AVAILABLE RECORDS –
[Begin]

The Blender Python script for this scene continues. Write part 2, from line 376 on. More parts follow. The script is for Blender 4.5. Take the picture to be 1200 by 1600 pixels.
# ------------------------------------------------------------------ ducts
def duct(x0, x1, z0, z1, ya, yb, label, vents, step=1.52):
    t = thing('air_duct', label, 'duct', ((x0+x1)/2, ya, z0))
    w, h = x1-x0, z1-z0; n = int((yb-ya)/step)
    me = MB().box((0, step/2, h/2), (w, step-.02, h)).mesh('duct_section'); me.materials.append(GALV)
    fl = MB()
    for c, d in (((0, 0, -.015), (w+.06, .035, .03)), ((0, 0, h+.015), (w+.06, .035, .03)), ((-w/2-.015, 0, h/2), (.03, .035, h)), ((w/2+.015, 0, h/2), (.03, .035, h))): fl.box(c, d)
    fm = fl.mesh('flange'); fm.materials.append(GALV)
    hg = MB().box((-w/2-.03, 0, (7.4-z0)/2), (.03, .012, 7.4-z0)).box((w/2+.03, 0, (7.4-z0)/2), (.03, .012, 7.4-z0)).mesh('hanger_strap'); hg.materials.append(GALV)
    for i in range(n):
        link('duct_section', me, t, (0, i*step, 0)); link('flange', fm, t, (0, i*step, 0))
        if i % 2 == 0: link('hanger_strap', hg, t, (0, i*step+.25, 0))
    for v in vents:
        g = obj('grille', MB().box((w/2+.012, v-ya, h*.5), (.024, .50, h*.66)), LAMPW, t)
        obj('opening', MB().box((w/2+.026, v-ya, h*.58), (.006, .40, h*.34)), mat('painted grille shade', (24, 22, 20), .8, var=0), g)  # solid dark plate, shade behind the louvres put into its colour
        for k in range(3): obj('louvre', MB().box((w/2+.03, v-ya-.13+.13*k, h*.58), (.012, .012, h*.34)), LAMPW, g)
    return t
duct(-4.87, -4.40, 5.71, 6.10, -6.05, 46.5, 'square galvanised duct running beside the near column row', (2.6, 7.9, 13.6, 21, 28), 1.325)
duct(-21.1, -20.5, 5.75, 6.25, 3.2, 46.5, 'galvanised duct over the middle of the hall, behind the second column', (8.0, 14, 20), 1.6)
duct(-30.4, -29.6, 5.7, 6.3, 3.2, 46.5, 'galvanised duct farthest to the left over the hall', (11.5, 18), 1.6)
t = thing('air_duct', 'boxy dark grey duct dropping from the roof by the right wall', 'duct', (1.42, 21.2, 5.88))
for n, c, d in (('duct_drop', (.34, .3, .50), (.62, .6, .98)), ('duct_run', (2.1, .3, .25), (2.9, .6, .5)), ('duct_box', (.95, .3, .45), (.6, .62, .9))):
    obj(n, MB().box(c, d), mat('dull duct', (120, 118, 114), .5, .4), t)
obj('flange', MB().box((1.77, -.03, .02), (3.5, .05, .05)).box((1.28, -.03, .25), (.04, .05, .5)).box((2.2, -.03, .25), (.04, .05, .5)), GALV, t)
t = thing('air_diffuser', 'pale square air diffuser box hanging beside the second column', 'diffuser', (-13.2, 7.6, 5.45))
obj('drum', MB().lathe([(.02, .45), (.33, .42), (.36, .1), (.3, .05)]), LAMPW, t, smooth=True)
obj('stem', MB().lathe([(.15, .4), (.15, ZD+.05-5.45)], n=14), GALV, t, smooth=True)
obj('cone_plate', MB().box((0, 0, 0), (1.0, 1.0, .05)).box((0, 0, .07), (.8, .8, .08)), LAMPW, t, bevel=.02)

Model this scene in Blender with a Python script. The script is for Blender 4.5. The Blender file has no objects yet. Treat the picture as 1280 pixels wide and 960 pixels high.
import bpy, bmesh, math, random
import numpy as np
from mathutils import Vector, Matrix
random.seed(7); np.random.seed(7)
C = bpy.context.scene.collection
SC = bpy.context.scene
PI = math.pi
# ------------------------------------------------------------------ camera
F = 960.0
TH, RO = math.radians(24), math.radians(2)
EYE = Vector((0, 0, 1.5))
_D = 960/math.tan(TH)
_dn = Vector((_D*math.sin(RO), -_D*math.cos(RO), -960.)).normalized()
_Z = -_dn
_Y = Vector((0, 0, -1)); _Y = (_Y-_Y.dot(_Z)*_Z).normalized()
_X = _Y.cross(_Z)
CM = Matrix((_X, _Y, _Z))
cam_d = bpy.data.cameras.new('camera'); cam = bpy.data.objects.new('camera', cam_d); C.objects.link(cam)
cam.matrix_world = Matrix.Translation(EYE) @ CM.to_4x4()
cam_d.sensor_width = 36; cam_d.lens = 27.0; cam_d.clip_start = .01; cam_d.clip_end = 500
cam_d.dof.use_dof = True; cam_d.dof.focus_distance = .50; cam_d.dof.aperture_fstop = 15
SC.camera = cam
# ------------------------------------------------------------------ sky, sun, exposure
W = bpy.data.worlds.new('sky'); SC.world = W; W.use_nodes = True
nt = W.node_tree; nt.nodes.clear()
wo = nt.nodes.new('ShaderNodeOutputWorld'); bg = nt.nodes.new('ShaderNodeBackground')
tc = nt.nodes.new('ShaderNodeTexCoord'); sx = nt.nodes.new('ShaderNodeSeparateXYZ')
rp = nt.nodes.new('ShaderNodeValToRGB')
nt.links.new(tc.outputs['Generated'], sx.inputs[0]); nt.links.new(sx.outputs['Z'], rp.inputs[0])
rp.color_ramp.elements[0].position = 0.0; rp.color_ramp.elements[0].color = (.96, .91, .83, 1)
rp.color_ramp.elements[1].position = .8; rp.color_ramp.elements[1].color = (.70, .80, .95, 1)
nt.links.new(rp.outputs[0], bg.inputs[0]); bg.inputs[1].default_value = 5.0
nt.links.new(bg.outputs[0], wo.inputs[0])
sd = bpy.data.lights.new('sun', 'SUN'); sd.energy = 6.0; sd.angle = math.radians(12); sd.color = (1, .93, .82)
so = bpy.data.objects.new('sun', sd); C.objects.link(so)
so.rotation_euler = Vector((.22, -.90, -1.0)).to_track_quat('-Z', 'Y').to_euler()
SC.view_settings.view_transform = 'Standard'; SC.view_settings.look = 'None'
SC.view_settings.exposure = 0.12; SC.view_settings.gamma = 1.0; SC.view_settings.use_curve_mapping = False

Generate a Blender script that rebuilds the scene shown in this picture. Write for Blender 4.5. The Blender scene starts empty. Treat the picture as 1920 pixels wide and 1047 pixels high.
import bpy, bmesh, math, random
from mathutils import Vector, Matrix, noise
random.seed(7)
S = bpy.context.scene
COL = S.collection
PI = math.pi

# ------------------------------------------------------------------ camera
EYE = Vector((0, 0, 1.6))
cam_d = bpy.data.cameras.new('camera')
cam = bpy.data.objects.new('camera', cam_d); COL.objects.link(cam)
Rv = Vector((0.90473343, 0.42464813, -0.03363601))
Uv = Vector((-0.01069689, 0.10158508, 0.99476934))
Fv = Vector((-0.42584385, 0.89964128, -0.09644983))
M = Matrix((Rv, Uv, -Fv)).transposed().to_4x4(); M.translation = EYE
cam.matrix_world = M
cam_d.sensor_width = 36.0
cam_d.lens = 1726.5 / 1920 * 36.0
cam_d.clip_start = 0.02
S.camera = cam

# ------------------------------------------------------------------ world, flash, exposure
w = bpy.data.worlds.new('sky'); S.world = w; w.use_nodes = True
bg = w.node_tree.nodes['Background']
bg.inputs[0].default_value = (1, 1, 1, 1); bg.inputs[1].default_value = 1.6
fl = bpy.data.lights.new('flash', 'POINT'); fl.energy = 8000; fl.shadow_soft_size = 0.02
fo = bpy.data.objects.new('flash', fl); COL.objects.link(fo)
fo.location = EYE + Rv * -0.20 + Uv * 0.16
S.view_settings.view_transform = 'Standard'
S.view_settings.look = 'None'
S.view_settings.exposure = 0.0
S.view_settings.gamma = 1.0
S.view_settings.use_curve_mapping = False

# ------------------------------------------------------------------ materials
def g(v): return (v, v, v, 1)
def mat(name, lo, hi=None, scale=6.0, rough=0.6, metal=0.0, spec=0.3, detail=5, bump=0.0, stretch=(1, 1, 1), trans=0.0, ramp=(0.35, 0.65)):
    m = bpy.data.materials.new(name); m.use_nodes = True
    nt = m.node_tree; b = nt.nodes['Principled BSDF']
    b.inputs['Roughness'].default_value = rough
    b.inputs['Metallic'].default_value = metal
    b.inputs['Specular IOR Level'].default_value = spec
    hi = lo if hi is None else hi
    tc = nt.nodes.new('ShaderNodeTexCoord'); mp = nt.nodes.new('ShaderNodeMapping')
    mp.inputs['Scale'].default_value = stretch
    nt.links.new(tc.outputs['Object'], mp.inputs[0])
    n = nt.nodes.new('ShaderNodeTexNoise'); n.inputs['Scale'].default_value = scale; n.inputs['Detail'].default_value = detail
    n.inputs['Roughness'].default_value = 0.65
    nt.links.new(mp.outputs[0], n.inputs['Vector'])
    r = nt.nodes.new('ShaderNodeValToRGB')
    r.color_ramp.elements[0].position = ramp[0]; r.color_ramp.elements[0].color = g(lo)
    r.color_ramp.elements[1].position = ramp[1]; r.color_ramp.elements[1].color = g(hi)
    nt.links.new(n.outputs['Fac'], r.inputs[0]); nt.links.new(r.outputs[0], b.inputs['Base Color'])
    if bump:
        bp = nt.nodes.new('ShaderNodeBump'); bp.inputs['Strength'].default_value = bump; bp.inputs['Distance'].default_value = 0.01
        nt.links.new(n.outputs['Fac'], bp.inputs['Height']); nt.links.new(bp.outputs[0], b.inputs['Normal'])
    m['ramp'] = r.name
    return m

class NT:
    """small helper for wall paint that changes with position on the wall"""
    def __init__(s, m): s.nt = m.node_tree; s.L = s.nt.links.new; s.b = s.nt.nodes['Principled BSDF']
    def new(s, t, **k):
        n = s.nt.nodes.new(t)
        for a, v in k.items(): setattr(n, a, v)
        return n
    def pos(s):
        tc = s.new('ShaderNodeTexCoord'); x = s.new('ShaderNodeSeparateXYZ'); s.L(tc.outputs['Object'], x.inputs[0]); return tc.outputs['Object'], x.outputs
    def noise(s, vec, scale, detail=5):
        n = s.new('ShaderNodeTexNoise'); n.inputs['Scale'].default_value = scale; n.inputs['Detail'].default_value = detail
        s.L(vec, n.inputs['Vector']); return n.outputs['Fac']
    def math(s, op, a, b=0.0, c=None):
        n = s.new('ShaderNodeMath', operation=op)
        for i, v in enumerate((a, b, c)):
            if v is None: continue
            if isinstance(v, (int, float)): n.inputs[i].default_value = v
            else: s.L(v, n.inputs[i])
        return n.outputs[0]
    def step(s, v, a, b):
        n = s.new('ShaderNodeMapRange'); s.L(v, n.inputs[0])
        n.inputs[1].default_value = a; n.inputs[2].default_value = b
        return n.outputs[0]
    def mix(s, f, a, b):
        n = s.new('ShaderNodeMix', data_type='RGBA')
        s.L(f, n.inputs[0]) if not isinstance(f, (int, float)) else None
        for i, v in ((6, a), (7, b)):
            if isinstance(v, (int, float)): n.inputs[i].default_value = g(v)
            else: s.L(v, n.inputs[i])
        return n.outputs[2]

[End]

WHAT TO DO –
Looking at the data above, return every line from the one with "Generate a Blender" down to the one with "S.camera = cam", exactly and inclusively.

FINAL RESULT –
Generate a Blender script that rebuilds the scene shown in this picture. Write for Blender 4.5. The Blender scene starts empty. Treat the picture as 1920 pixels wide and 1047 pixels high.
import bpy, bmesh, math, random
from mathutils import Vector, Matrix, noise
random.seed(7)
S = bpy.context.scene
COL = S.collection
PI = math.pi

# ------------------------------------------------------------------ camera
EYE = Vector((0, 0, 1.6))
cam_d = bpy.data.cameras.new('camera')
cam = bpy.data.objects.new('camera', cam_d); COL.objects.link(cam)
Rv = Vector((0.90473343, 0.42464813, -0.03363601))
Uv = Vector((-0.01069689, 0.10158508, 0.99476934))
Fv = Vector((-0.42584385, 0.89964128, -0.09644983))
M = Matrix((Rv, Uv, -Fv)).transposed().to_4x4(); M.translation = EYE
cam.matrix_world = M
cam_d.sensor_width = 36.0
cam_d.lens = 1726.5 / 1920 * 36.0
cam_d.clip_start = 0.02
S.camera = cam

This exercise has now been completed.